2001/05/10

景気よく更新したのもたぶんここまで。

旧「ぼやき部屋」から再録

「火を起こす」は新作。あとはテキスト版の追加。

で、「火を起こす」――"To Build a Fire" のことなんですが。

迷いました。「焚火」のままにするかどうか。でもやっぱり、過酷な環境で生き延びようとする「男」が必死に火を起こそうとするところを描いたこの小説の大切なところは、「火を起こすこと」じゃなくて、「火を起こすこと」だと思うのですよ。事象ではなく行動を中心として見るべきだ、と。
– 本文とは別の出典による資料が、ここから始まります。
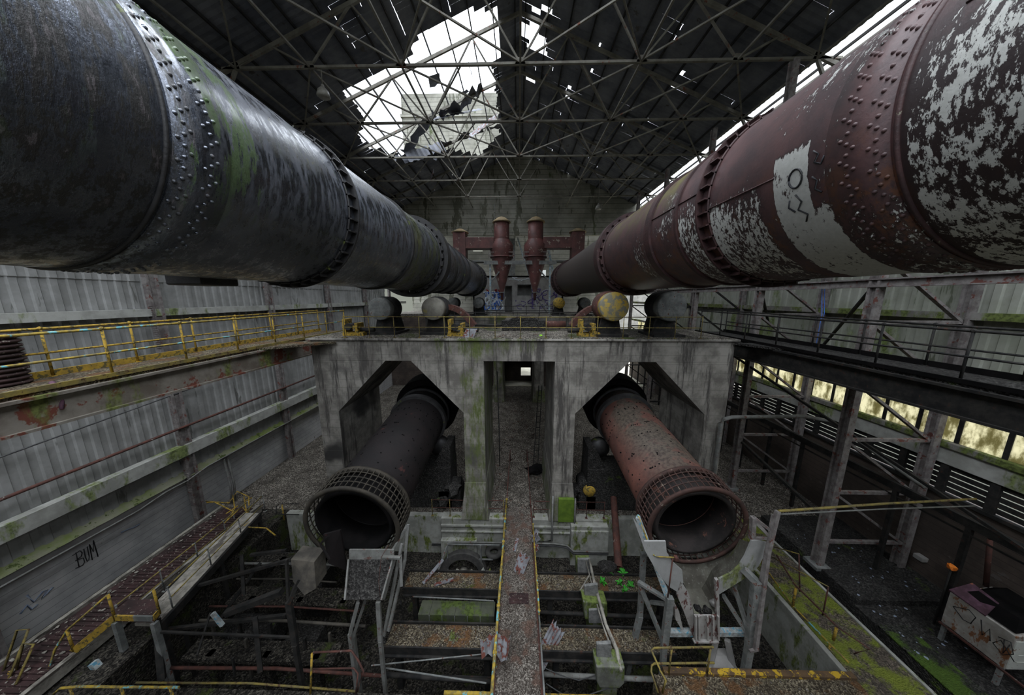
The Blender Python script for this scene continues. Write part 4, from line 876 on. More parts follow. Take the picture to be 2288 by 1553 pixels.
# machinery heap between pier leg and red drum
t = thing('drive_motor', (3.5, 13.9, 0), 'grimy motor with round yellow end plate on the floor by the rust red drum', 'motor')
mb = MB(); mb.tube([(3.75, 14.0, 1.15), (3.75, 15.0, 1.15)], .45, 18); mb.box(3.3, 4.2, 13.9, 15.1, 0.05, .8); mb.blob((3.2, 14.3, .9), .35, 2, .6); mb.build('motor_body', 'darkfloor', t)
mb = MB(); mb.lathe((3.85, 13.85, 1.15), (0,1,0), [(0,0), (0,.30), (.12,.34), (.16,.34), (.16,0)], 24); mb.build('end_plate', 'yellow', t)
t = thing('drive_motor', (-3.6, 14.2, 0), 'dark tangled machine on the floor beside the mossy pier leg', 'machine')
mb = MB(); mb.box(-4.4, -3.2, 13.9, 15, .05, 1.0); mb.tube([(-4.5, 14.3, 1.3), (-3.2, 14.3, 1.3)], .3, 14); mb.blob((-3.6, 14.0, 1.1), .4, 2, .7); mb.blob((-4.2, 13.9, .5), .35, 2, .7); mb.build('machine_body', 'darkfloor', t)
# ---------------- discharge chute under the red drum
def crescent(mb, c, r0, r1, a0, a1, y, d, n=26):
    for k in range(n):
        A = a0+(a1-a0)*k/n; B2 = a0+(a1-a0)*(k+1)/n
        f = lambda r, a, yy: (c[0]+r*math.cos(a), yy, c[1]+r*math.sin(a))
        mb.hexa([f(r0,A,y), f(r1,A,y), f(r1,B2,y), f(r0,B2,y), f(r0,A,y+d), f(r1,A,y+d), f(r1,B2,y+d), f(r0,B2,y+d)])
t = thing('discharge_chute', (5.7, 7.6, 0), 'grey crescent-shaped chute with lichen under the mouth of the rust red drum', 'chute')
K = lambda u, v, Y=7.5: pY(1380+u/4.0875, 1150+v/4.0875, Y)
mb = MB(); mb.prism([K(*q) for q in ((140,30),(250,330),(370,540),(470,660),(545,705),(600,625),(590,510),(500,430),(448,340),(440,245),(245,245),(190,100))], (0,.05,0)); mb.build('collar_plate', 'collar', t)
mb = MB(); mb.prism([K(*q) for q in ((1372,262),(1345,360),(1290,470),(1200,560),(1070,640),(925,730),(925,590),(1040,535),(1110,470),(1165,380),(1200,300),(1225,240),(1300,235))], (0,.05,0)); mb.build('collar_plate', 'collar', t)
mb = MB()                                                   # dusty funnel sloping from the drum's lower lip to the spout
back = [Vector((5.62+1.62*math.cos(a), 8.55, 4.05+1.62*math.sin(a))) for a in [math.radians(190+160*k/20) for k in range(21)]]
fr = [(250,250),(300,330),(370,430),(440,500),(520,560),(590,600),(620,660),(650,740),(680,830),(705,925),(760,925),(830,925),(900,925),(905,830),(905,740),(910,650),(960,590),(1040,540),(1110,470),(1165,380),(1215,260)]
fr = [K(u, v, 7.56) for u, v in fr]
mid = [(a+b_)/2+Vector((0,.12,-.18)) for a, b_ in zip(back, fr)]
for A, B_ in ((back, mid), (mid, fr)):
    for k in range(20): mb.quad([A[k], A[k+1], B_[k+1], B_[k]])
mb.build('funnel', 'funneldirt', t, smooth=True)
mb = MB(); mb.prism([K(*q) for q in ((570,612),(600,640),(650,720),(690,880),(737,1140),(700,1142),(610,900),(540,730))], (0,.06,0)); mb.prism([K(*q) for q in ((515,800),(560,880),(600,1050),(590,1060),(530,960))], (0,.5,0)); mb.build('side_cheek', 'peelplate', t)
mb = MB(); mb.bar(K(900,585,7.46), K(912,925,7.46), .09, .09); mb.build('cheek_post', 'peelplate', t)
mb = MB(); q = [K(*p_, 7.42) for p_ in ((705,925),(930,925),(925,1140),(715,1140))]; mb.prism(q, (0,.05,0))
for u in (712, 740, 820, 870, 918): mb.bar(K(u,925,7.38), K(u+2,1140,7.38), .05, .07)
mb.bar(K(690,1152,7.40), K(915,1152,7.40), .12, .05); mb.build('spout_box', 'peelplate', t)
CL = ['broad dark clinker lump low at the outer edge of the spout', 'dark clinker lump resting low in the middle of the spout', 'dark clinker lump low by the right cheek post', 'dark clinker lump sitting in the middle of the heap', 'round pale clinker lump above the others in the chute spout', 'small clinker lump against the leaning cheek plate', 'lowest clinker lump peeping over the spout box']
for k, (x, z, r) in enumerate(((5.85,1.38,.15), (6.15,1.42,.13), (6.32,1.3,.13), (6.0,1.62,.13), (6.25,1.88,.12), (5.78,1.58,.11), (6.12,1.28,.12))):
    mb = MB(); mb.blob((x, 7.62+.05*(k % 3), z), r, 2, .35); tag(mb.build('clinker_lump', 'darkfloor' if k != 4 else 'concrete_plain', smooth=True), CL[k], 'stone', 'clinker lumps in the spout')
# support frame of the chute
t = thing('chute_frame', (5.6, 7.4, -2.3), 'grey steel support frame with blue flaking cross beam around the crescent chute', 'frame')
def gv(px, py, y): return pY(px, py, y)
mb = MB(); mb.bar(gv(1690,1300,7.3), gv(1675,1440,7.3), .22, .16); mb.bar(gv(1690,1300,7.3), gv(1660,1270,7.5), .2, .16); mb.bar(gv(1675,1440,7.3), (7.25, 7.3, -2.3), .2, .16); mb.build('leg', 'steel', t)
mb = MB(); mb.bar(gv(1497,1335,7.3), gv(1484,1440,7.3), .2, .14); mb.bar(gv(1484,1440,7.3), (4.7, 7.3, -2.3), .16, .12); mb.build('leg', 'steel', t)
mb = MB(); mb.bar(gv(1438,1235,8.2), gv(1430,1375,8.2), .16, .12); mb.bar(gv(1430,1375,8.2), (3.9, 8.2, -2.3), .16); mb.build('leg', 'steel', t)
mb = MB(); mb.bar(gv(1488,1413,7.6), gv(1672,1412,7.6), .16); mb.build('cross_beam', 'bluepaint', t)
mb = MB(); mb.bar(gv(1425,1155,8.0), gv(1492,1335,7.4), .16, .10); mb.build('side_beam', 'bluepaint', t)
mb = MB()
for a, b2 in (((1426,1300,8.0),(1488,1338,7.4)), ((1428,1302,8.0),(1482,1434,7.4)), ((1453,1345,8.0),(1490,1350,7.5)), ((1640,1310,7.8),(1672,1408,7.4)), ((1616,1330,7.8),(1668,1412,7.4)), ((1480,1250+40,7.9),(1492,1336,7.4))):
    mb.bar(gv(*a), gv(*b2), .13, .08)
mb.build('diagonal_strut', 'steel', t)
mb = MB(); mb.bar(gv(1600,1430,7.6), gv(1585,1500,7.4), .14); mb.bar(gv(1625,1430,7.6), gv(1640,1500,7.4), .14); mb.prism([gv(1600,1465,7.55), gv(1630,1465,7.55), gv(1652,1500,7.3), gv(1585,1500,7.3)], (0,.2,0)); mb.build('foot_pedestal', 'concrete_plain', t)
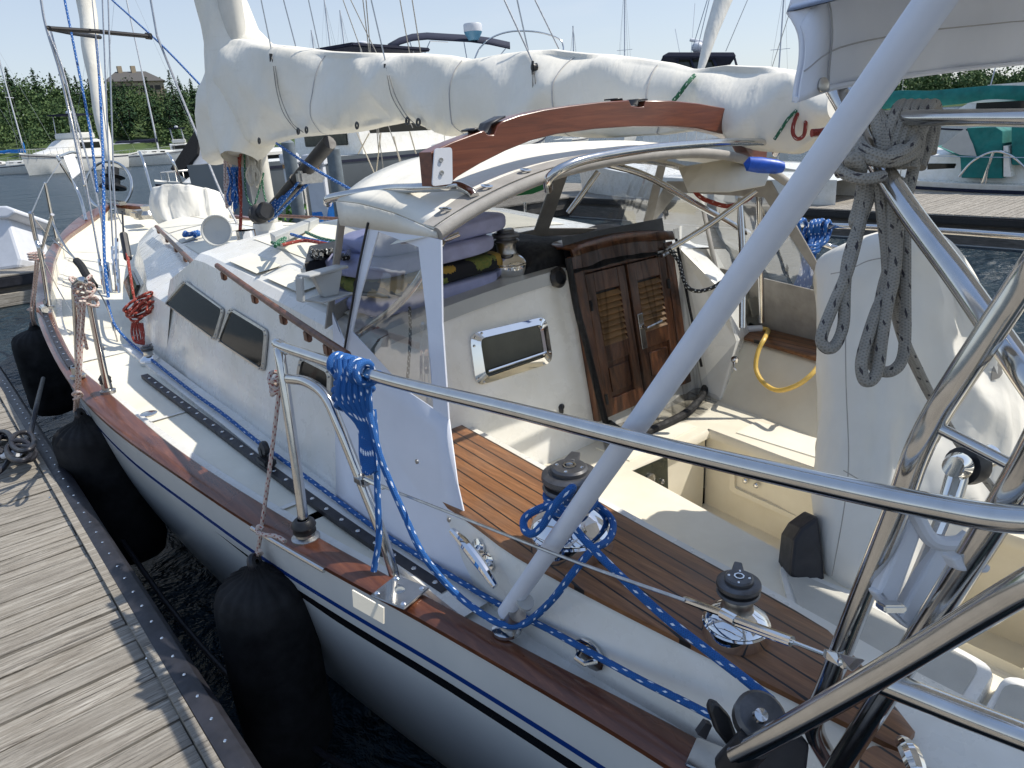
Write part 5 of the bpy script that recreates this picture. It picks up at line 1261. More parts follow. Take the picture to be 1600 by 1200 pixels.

そういうわけで、あちこちに題名がでてくるこの小説を大幅に改題するのは心苦しいのですが、勝手ながら「火を起こす」とさせていただきました。「焚火する」じゃあのどかすぎるし。

「モーム百選」に出てくるジャック・ロンドンの「焚火」、村上春樹「神の子どもたちはみな踊る」に出てくるらしいジャック・ロンドンの「焚火」はこれのことです。他からも引かれているんじゃないかな。一応、ここにある「火を起こす」=「焚火」だというのは念頭に置いといていただけるとこれ幸い也。

話は変わるけど、村上春樹はなぜオレが好きな小説を好みますか(100%言いがかり)。むう。まあ何かの縁だからってことで「神の子はみな踊る」は読んでみよう。「風の歌を聴け」「ノルウェーの森」「ねじまき鳥クロニクル」と読んで、惜しいな的評価をしてるひとなんだけど。

そうそう訳自体については、一ヶ所、まったく意味がわからないところがありました。"cross a wide flat of nigger-heads" というところ。コメントアウトしてありますのでどこに出てくるのかはソースで確認を。なんらかの地形の暗喩であろうと思われますが、オレの想像力の範疇外です。それから、雪とか気候、寒さに対する生理的反応の描写も適切でないと思う。なにぶん、雪なんぞめったに降らないところに生まれ育ったもんで、そういうの、知識としてしか知らないわけで。

原文で読みたい方は Litrix Reading Room の The North を探してみるとよろしいかと。